Go through the material and write it all out exactly, minus the pictures.

— Start of Recorded data —

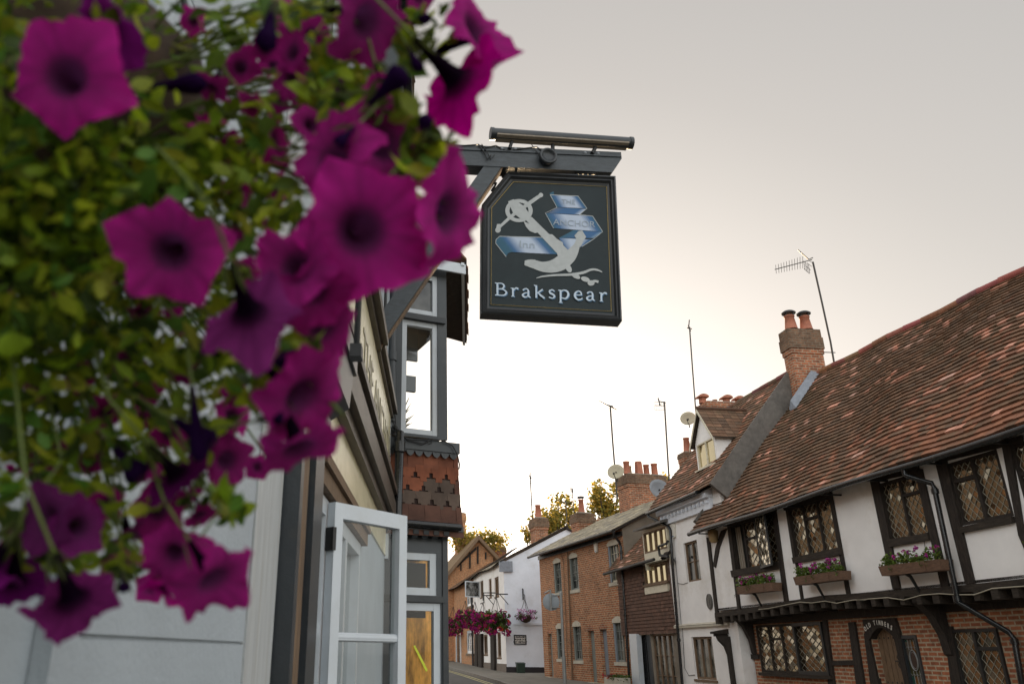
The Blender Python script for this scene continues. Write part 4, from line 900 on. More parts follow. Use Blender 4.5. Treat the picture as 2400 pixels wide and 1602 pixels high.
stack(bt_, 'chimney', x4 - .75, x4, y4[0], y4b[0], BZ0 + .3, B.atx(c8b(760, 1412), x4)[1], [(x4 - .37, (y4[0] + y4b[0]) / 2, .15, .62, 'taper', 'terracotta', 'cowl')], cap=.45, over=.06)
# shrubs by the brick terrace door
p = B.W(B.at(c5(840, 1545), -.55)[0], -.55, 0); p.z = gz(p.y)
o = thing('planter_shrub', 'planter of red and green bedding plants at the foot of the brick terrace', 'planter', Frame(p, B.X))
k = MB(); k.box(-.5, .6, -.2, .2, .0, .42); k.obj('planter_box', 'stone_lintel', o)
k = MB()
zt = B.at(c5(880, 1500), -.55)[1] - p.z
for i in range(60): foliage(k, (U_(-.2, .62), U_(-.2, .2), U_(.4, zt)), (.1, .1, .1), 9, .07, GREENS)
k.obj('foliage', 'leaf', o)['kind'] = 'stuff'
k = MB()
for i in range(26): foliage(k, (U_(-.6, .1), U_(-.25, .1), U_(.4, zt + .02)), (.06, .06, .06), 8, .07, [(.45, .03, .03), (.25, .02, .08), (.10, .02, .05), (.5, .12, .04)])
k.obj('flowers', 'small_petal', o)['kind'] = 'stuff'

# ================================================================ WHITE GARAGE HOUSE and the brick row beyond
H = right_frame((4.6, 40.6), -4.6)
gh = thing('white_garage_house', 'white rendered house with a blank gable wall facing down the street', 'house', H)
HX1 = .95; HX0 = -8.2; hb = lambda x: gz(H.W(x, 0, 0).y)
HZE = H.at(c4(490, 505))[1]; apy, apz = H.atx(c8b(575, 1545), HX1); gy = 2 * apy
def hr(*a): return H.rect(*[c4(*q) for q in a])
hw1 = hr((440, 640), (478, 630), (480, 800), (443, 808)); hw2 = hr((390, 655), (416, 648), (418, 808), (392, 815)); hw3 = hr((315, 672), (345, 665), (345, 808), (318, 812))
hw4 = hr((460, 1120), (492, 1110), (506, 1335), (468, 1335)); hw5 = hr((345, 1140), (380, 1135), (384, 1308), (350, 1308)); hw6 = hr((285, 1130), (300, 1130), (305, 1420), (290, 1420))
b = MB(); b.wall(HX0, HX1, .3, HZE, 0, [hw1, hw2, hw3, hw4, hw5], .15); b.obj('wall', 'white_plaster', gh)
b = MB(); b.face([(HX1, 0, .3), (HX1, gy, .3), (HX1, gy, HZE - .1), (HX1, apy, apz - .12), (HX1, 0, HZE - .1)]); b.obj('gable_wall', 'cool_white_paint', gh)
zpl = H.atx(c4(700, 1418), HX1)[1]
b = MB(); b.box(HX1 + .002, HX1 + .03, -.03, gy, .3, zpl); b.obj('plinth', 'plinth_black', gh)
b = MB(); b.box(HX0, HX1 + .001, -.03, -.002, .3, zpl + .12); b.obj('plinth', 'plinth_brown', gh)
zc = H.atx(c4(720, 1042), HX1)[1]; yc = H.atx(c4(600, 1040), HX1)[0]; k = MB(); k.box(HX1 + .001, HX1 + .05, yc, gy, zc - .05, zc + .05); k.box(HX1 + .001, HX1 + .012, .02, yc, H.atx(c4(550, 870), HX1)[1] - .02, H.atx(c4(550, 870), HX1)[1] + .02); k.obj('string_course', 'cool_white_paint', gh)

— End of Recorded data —

Written answer:
The Blender Python script for this scene continues. Write part 4, from line 900 on. More parts follow. Use Blender 4.5. Treat the picture as 2400 pixels wide and 1602 pixels high.
stack(bt_, 'chimney', x4 - .75, x4, y4[0], y4b[0], BZ0 + .3, B.atx(c8b(760, 1412), x4)[1], [(x4 - .37, (y4[0] + y4b[0]) / 2, .15, .62, 'taper', 'terracotta', 'cowl')], cap=.45, over=.06)
# shrubs by the brick terrace door
p = B.W(B.at(c5(840, 1545), -.55)[0], -.55, 0); p.z = gz(p.y)
o = thing('planter_shrub', 'planter of red and green bedding plants at the foot of the brick terrace', 'planter', Frame(p, B.X))
k = MB(); k.box(-.5, .6, -.2, .2, .0, .42); k.obj('planter_box', 'stone_lintel', o)
k = MB()
zt = B.at(c5(880, 1500), -.55)[1] - p.z
for i in range(60): foliage(k, (U_(-.2, .62), U_(-.2, .2), U_(.4, zt)), (.1, .1, .1), 9, .07, GREENS)
k.obj('foliage', 'leaf', o)['kind'] = 'stuff'
k = MB()
for i in range(26): foliage(k, (U_(-.6, .1), U_(-.25, .1), U_(.4, zt + .02)), (.06, .06, .06), 8, .07, [(.45, .03, .03), (.25, .02, .08), (.10, .02, .05), (.5, .12, .04)])
k.obj('flowers', 'small_petal', o)['kind'] = 'stuff'

# ================================================================ WHITE GARAGE HOUSE and the brick row beyond
H = right_frame((4.6, 40.6), -4.6)
gh = thing('white_garage_house', 'white rendered house with a blank gable wall facing down the street', 'house', H)
HX1 = .95; HX0 = -8.2; hb = lambda x: gz(H.W(x, 0, 0).y)
HZE = H.at(c4(490, 505))[1]; apy, apz = H.atx(c8b(575, 1545), HX1); gy = 2 * apy
def hr(*a): return H.rect(*[c4(*q) for q in a])
hw1 = hr((440, 640), (478, 630), (480, 800), (443, 808)); hw2 = hr((390, 655), (416, 648), (418, 808), (392, 815)); hw3 = hr((315, 672), (345, 665), (345, 808), (318, 812))
hw4 = hr((460, 1120), (492, 1110), (506, 1335), (468, 1335)); hw5 = hr((345, 1140), (380, 1135), (384, 1308), (350, 1308)); hw6 = hr((285, 1130), (300, 1130), (305, 1420), (290, 1420))
b = MB(); b.wall(HX0, HX1, .3, HZE, 0, [hw1, hw2, hw3, hw4, hw5], .15); b.obj('wall', 'white_plaster', gh)
b = MB(); b.face([(HX1, 0, .3), (HX1, gy, .3), (HX1, gy, HZE - .1), (HX1, apy, apz - .12), (HX1, 0, HZE - .1)]); b.obj('gable_wall', 'cool_white_paint', gh)
zpl = H.atx(c4(700, 1418), HX1)[1]
b = MB(); b.box(HX1 + .002, HX1 + .03, -.03, gy, .3, zpl); b.obj('plinth', 'plinth_black', gh)
b = MB(); b.box(HX0, HX1 + .001, -.03, -.002, .3, zpl + .12); b.obj('plinth', 'plinth_brown', gh)
zc = H.atx(c4(720, 1042), HX1)[1]; yc = H.atx(c4(600, 1040), HX1)[0]; k = MB(); k.box(HX1 + .001, HX1 + .05, yc, gy, zc - .05, zc + .05); k.box(HX1 + .001, HX1 + .012, .02, yc, H.atx(c4(550, 870), HX1)[1] - .02, H.atx(c4(550, 870), HX1)[1] + .02); k.obj('string_course', 'cool_white_paint', gh)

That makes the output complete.